大津波記念碑
岩手県釜石市片岸町第9地割322番 片岸稲荷公園
起伏もなく交通量も少ない広い道をのんきに走っていたら、前方に人の字型の石碑を見つけてハッとした。あれは震災の慰霊碑に違いない。そうだ、わたしはまだ、「津波浸水区間」の中にいたのだった。
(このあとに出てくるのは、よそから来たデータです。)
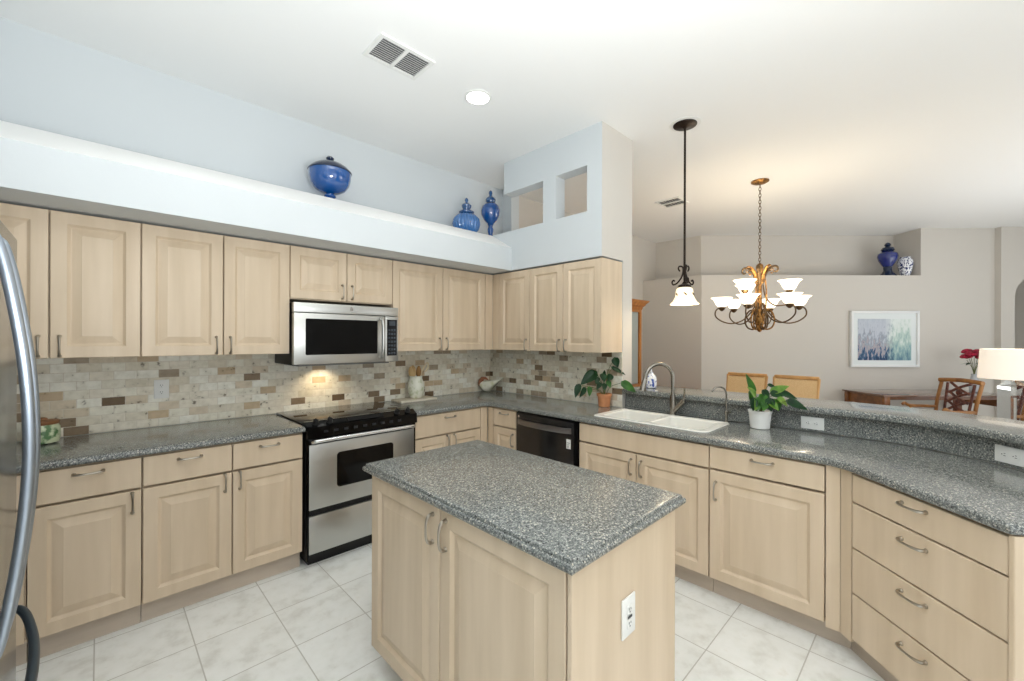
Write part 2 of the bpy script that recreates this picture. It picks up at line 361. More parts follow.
def spline(pts, n=8):
    """Catmull-Rom through pts"""
    P = [Vector(p) for p in pts]; P = [P[0]*2-P[1]]+P+[P[-1]*2-P[-2]]; out = []
    for i in range(1, len(P)-2):
        for k in range(n):
            t = k/n; a, b, c, d = P[i-1:i+3]
            out.append(0.5*((2*b)+(c-a)*t+(2*a-5*b+4*c-d)*t*t+(3*b-a-3*c+d)*t**3))
    out.append(P[-2]); return out
def thing(name, label, cat, loc=(0, 0, 0), rz=0.0, group=None):
    o = bpy.data.objects.new(name, None); COL.objects.link(o); o.empty_display_size = 0.1
    o.location = loc; o.rotation_euler = (0, 0, rz); return tag(o, label, cat, group)
def tag(o, label, cat, group=None):
    o['label'] = label; o['category'] = cat
    if group: o['group'] = group
    return o
def struct(o): o['kind'] = 'structure'; return o

# ------------------------------------------------------------------ setting
struct(MB().box(-4.4, 10.5, -8.0, 2.2, -0.1, 0.0).build('floor', FLOOR, smooth=False))
struct(MB().box(-4.4, 10.5, -8.0, 2.2, CEIL, CEIL+0.12).build('ceiling', CEILM, smooth=False))
b = MB().box(-4.4, 0.22, 0.0, 0.15, 0, CEIL); b.mi = 1; b.box(0.22, 4.1, 0.0, 0.15, 0, CEIL)
struct(b.build('wall_north', [PAINT, BEIGE], smooth=False))
struct(MB().box(-4.4, -4.25, -4.2, 0.0, 0, CEIL).build('wall_west', PAINT, smooth=False))
struct(MB().box(-4.25, -3.43, -2.75, 0.0, 2.2, CEIL).build('wall_west', PAINT, smooth=False))
# right wall: stub below, thick bulkhead with two pass-through niches above
b = MB()
b.box(0.025, 0.172, -1.64, 0.0, 0, 2.12)
XB, TH = -0.284, 0.172
b.box(XB, TH, -1.64, 0.0, 2.12, 2.493)                       # solid sill block, its top is the ledge turning the corner
b.box(XB, XB+0.12, -1.64, -0.538, 2.86, CEIL)                # thin lintel
b.box(XB, XB+0.12, -1.18, -1.035, 2.493, 2.86)               # pier between the openings
b.box(XB, TH, -1.64, -1.50, 2.493, 2.86); b.box(XB+0.1205, TH, -1.64, -1.50, 2.86, CEIL)
b.box(0.20, 0.32, -0.145, 0.0, 2.12, CEIL)                   # return beside the ledge
b.b.faces.ensure_lookup_table()
bmesh.ops.recalc_face_normals(b.b, faces=b.b.faces[:])
for f in b.b.faces:
    c = f.calc_center_median()
    if (c.y < -1.635) or TH-0.001 < c.x < TH+0.001: f.material_index = 1
struct(b.build('wall_east', [PAINT, BEIGE], smooth=False))
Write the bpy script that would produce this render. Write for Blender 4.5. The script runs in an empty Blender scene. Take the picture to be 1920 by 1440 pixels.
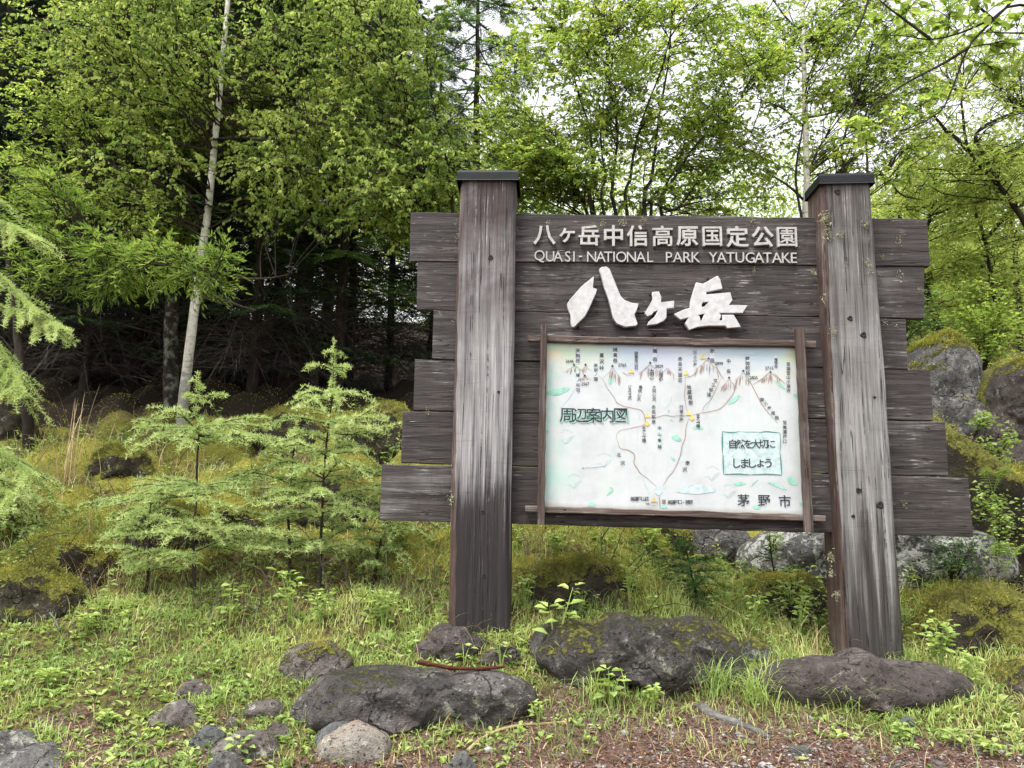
import bpy, bmesh, math
import numpy as np
from mathutils import Vector, Matrix

rng = np.random.default_rng(11)
scene = bpy.context.scene
col = scene.collection
PI = math.pi

# ------------------------------------------------------------------ camera, world, sun, exposure
CZ, PITCH, ROLL, FPX = 0.73, math.radians(9.0), math.radians(0.87), 1450.0
cF = np.array([0, math.cos(PITCH), math.sin(PITCH)])
_R0 = np.array([1.0, 0, 0]); _U0 = np.array([0, -math.sin(PITCH), math.cos(PITCH)])
cR = _R0 * math.cos(ROLL) + _U0 * math.sin(ROLL)
cU = np.cross(cR, cF)
cC = np.array([0, 0, CZ])
cam_d = bpy.data.cameras.new('camera'); cam = bpy.data.objects.new('camera', cam_d); col.objects.link(cam)
cam.matrix_world = Matrix([[cR[i], cU[i], -cF[i], cC[i]] for i in range(3)] + [[0, 0, 0, 1]])
cam_d.sensor_width = 36; cam_d.lens = FPX / 1920 * 36; cam_d.clip_start = 0.05; cam_d.clip_end = 600
scene.camera = cam

SUN_EL, SUN_AZ = math.radians(66), math.radians(215)       # azimuth of the sun, measured from +Y clockwise
world = bpy.data.worlds.new('World'); scene.world = world; world.use_nodes = True
wt = world.node_tree; wt.nodes.clear()
sky = wt.nodes.new('ShaderNodeTexSky'); sky.sky_type = 'NISHITA'; sky.sun_disc = False
sky.sun_elevation = SUN_EL; sky.sun_rotation = SUN_AZ; sky.air_density = 1.0; sky.dust_density = 3.0
hs = wt.nodes.new('ShaderNodeHueSaturation'); hs.inputs['Saturation'].default_value = 0.12   # overcast: the cloud deck takes the blue out
bg = wt.nodes.new('ShaderNodeBackground'); bg.inputs['Strength'].default_value = 0.15
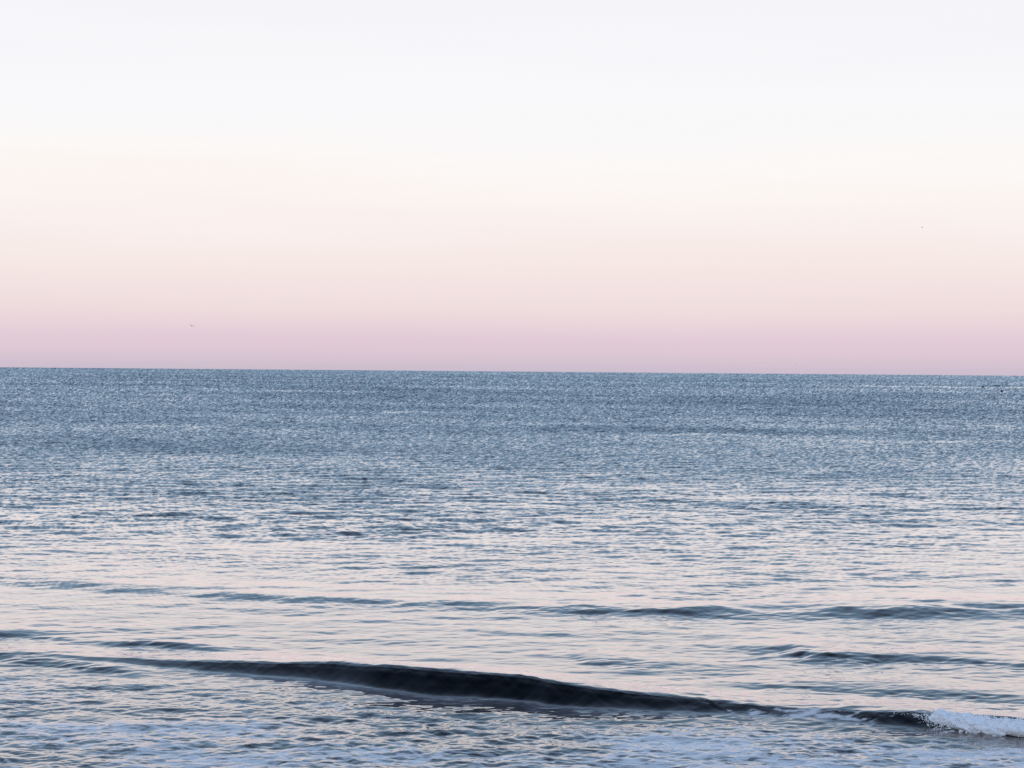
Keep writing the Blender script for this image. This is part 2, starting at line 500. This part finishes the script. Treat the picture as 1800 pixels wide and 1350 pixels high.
# froth: ragged clots over the roll, on the lip before it and thrown ahead
ico = [(0, 0, 1), (.894, 0, .447), (.276, .851, .447), (-.724, .526, .447), (-.724, -.526, .447), (.276, -.851, .447),
       (.724, .526, -.447), (-.276, .851, -.447), (-.894, 0, -.447), (-.276, -.851, -.447), (.724, -.526, -.447), (0, 0, -1)]
icf = [(0, 1, 2), (0, 2, 3), (0, 3, 4), (0, 4, 5), (0, 5, 1), (1, 6, 2), (2, 7, 3), (3, 8, 4), (4, 9, 5), (5, 10, 1),
       (6, 7, 2), (7, 8, 3), (8, 9, 4), (9, 10, 5), (10, 6, 1), (11, 7, 6), (11, 8, 7), (11, 9, 8), (11, 10, 9), (11, 6, 10)]
ico = np.array(ico)
fv, ff = [], []


def clot(q, r):
    b = len(fv) * 12
    fv.append(ico * r * rng.uniform(.6, 1.5, 3) * rng.uniform(.75, 1.25, (12, 1)) + q)
    ff.extend(tuple(i + b for i in f) for f in icf)


for k in range(2600):
    q = P[rng.integers(0, len(P))]
    clot(q + np.array([rng.normal(0, .05), rng.normal(-.01, .03), rng.normal(0, .012)]), rng.uniform(.006, .026))
for k in range(350):
    q = P[rng.integers(0, len(P))]
    clot(q + np.array([rng.normal(-.05, .08), rng.normal(-.04, .06), abs(rng.normal(0, .035))]), rng.uniform(.004, .011))


def surface_z(x, y):
    i = int(np.clip(np.searchsorted(D_rows, y), 1, nr - 1))
    j = int(np.clip(np.searchsorted(T_cols, x / y), 1, nc - 1))
    return float(Z[i, j])


for k in range(420):
    x = X0 + 0.42 - abs(rng.normal(0, .26))
    yc_, _ = crest_at(BREAKER, np.array([x]))
    y = float(yc_[0]) - abs(rng.normal(0, .03 + .30 * max(0, 1 - 2.2 * abs(X0 + .35 - x))))
    clot(np.array([x, y, surface_z(x, y) + .004]), rng.uniform(.004, .012))
flecks = mesh_object('froth', np.concatenate(fv), ff, FOAM)
flecks.parent = wave
tag(flecks, kind='stuff')

# ------------------------------------------------------------------ buoys far out
BUOY_RED = plain_material('dull_red_plastic', (0.10, 0.018, 0.022), 0.5)
BUOY_DARK = plain_material('black_plastic', (0.012, 0.012, 0.016), 0.5)


def lathe(profile, seg=20):
    v, f = [], []
    for r, z in profile:
        for k in range(seg):
            a = 2 * math.pi * k / seg
            v.append((r * math.cos(a), r * math.sin(a), z))
    for i in range(len(profile) - 1):
        for k in range(seg):
            f.append((i * seg + k, i * seg + (k + 1) % seg, (i + 1) * seg + (k + 1) % seg, (i + 1) * seg + k))
    f.append(tuple(range(seg - 1, -1, -1)))
    f.append(tuple(range((len(profile) - 1) * seg, len(profile) * seg)))
    return v, f


def buoy(x, y, r, hgt, mat, label):
    root = bpy.data.objects.new('buoy', None)
    col.objects.link(root)
    root.location = (x, y, 0.0)
    tag(root, label, 'buoy', 'buoys far out near the horizon')
    prof = [(r * .35, -.5 * hgt), (r * .8, -.3 * hgt), (r, 0.05 * hgt), (r * .97, .35 * hgt), (r * .75, .72 * hgt), (r * .35, .95 * hgt), (r * .12, hgt)]
    v, f = lathe(prof)
    mesh_object('float', v, f, mat, root)
    v, f = lathe([(r * .10, hgt * .97), (r * .10, hgt * 1.2), (r * .16, hgt * 1.22), (r * .16, hgt * 1.3)], 10)
    mesh_object('lifting_eye', v, f, mat, root)


buoy(262.26, 1063.94, .85, .95, BUOY_DARK, 'black buoy floating near the horizon at far right, darkest of the specks')
buoy(202.08, 788.37, .52, .95, BUOY_RED, 'dark red round buoy at far right, nearest of the floating specks')
buoy(295.57, 1352.62, .42, .60, BUOY_DARK, 'tiny dark buoy farthest out, leftmost of the floating specks at right')


def low_boat(x, y, length, rz, label):
    root = bpy.data.objects.new('small_boat', None)
    col.objects.link(root)
    root.location = (x, y, 0.0)
    root.rotation_euler = (0, 0, rz)
    tag(root, label, 'boat')
    st = 14
    v, f = [], []
    for i in range(st):
        t = i / (st - 1)
        w = length * .17 * (math.sin(math.pi * (0.12 + 0.88 * (1 - t) ** .8)) ** .7 + .02 if t > .3 else 1 - .5 * (.3 - t))
        w = max(w, .02)
        zt = .55 + .10 * (2 * t - 1) ** 2
        ring = [(-w, zt), (-w * .85, .0), (-w * .4, -.2), (w * .4, -.2), (w * .85, .0), (w, zt), (w * .88, zt), (w * .6, .02), (-w * .6, .02), (-w * .88, zt)]
        v += [((t - .5) * length, a, b) for a, b in ring]
    m = 10
    for i in range(st - 1):
        for k in range(m):
            f.append((i * m + k, i * m + (k + 1) % m, (i + 1) * m + (k + 1) % m, (i + 1) * m + k))
    f.append(tuple(range(m - 1, -1, -1)))
    f.append(tuple(range((st - 1) * m, st * m)))
    mesh_object('hull', v, f, BUOY_DARK, root, smooth=False)


low_boat(308.41, 1213.05, 3.2, math.radians(8), 'tiny low dark boat floating near the horizon at far right')

# ------------------------------------------------------------------ sea birds
FEATHER = plain_material('dark_feathers', (0.02, 0.018, 0.02), 0.8)


def sky_point(px, py, dist):
    """direction through the photograph's pixel, at a real distance"""
    f = 900 / math.tan(math.radians(15))
    d = cam.matrix_world.to_3x3() @ Vector(((px - 900) / f, (675 - py) / f, -1)).normalized()
    return Vector((0, 0, CAM_H)) + d * dist


def bird(px, py, dist, heading, bank, label, span=1.15):
    root = bpy.data.objects.new('sea_bird', None)
    col.objects.link(root)
    root.location = sky_point(px, py, dist)
    root.rotation_euler = (0, bank, heading)
    tag(root, label, 'bird', 'sea birds flying over the water')
    prof = [(-.22, .015), (-.16, .04), (-.05, .065), (.06, .07), (.13, .05), (.17, .038), (.20, .04), (.225, .022), (.26, .006)]
    v, f = [], []
    for y, r in prof:
        for k in range(10):
            a = 2 * math.pi * k / 10
            v.append((r * math.cos(a), y, r * .9 * math.sin(a)))
    for i in range(len(prof) - 1):
        for k in range(10):
            f.append((i * 10 + k, i * 10 + (k + 1) % 10, (i + 1) * 10 + (k + 1) % 10, (i + 1) * 10 + k))
    f += [tuple(range(9, -1, -1)), tuple(range(80, 90))]
    mesh_object('body', v, f, FEATHER, root)
    v = [(-.03, -.18, .012), (.03, -.18, .012), (.07, -.34, .004), (-.07, -.34, .004), (-.03, -.18, -.008), (.03, -.18, -.008), (.07, -.34, -.004), (-.07, -.34, -.004)]
    box = [(0, 1, 2, 3), (7, 6, 5, 4), (0, 4, 5, 1), (1, 5, 6, 2), (2, 6, 7, 3), (3, 7, 4, 0)]
    mesh_object('tail', v, box, FEATHER, root)
    for sgn in (-1, 1):
        st = [(.03, .10, -.09, .02, .03), (.22, .15, -.06, .12, .025), (.34, .14, -.05, .10, .02), (.48, .04, -.08, .02, .014), (.60, -.10, -.14, -.12, .006)]
        v, f = [], []
        for x, le, te, z, th in st:
            x *= sgn * span / 1.2
            mid_ = (le + te) / 2
            v += [(x, le, z), (x, mid_, z + th), (x, te, z), (x, mid_, z - th * .4)]
        for i in range(4):
            for k in range(4):
                q = (i * 4 + k, i * 4 + (k + 1) % 4, (i + 1) * 4 + (k + 1) % 4, (i + 1) * 4 + k)
                f.append(q if sgn > 0 else q[::-1])
        f += [(0, 1, 2, 3), (16, 17, 18, 19)]
        mesh_object('wing', v, f, FEATHER, root)


bird(337, 573, 300, math.radians(20), math.radians(24), 'dark bird with drooped wings over the pink band at left')
bird(1621, 399.5, 700, math.radians(70), math.radians(20), 'tiny speck of a bird high in the cream sky at right')
bird(1789, 559, 1100, math.radians(-40), math.radians(15), 'faint bird at the right edge of the pink band')
bird(1400.5, 640.5, 1100, math.radians(80), math.radians(5), 'tiny bird just above the horizon right of centre')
そのことを忘れるぐらい平和な景色の中を、もう10分以上走ってきた。次の「津波浸水区間ここまで」の標識はまだまだ先で、町名は鵜住居町から片岸町に変わっている。
改めて、その被害エリアの広さを思い知らされた。
新しい碑に並んで明治・昭和の津波を記録する碑も建っている。経年劣化なのか津波の被害なのか、石碑に彫られた字は読みにくくなっていて、昭和の碑に大書きされた「昭和八年三月三日津浪記念碑」の文字はわかるものの、明治の方は「南無妙法蓮華経」と読めるばかりで知らなければ津波に関係があるとはわからない。
碑は建てるだけではなく、それを維持し、人から人へと祈りと教訓を伝承していくことが肝要なのだと、人の字型の碑は伝えようとしているように思えた。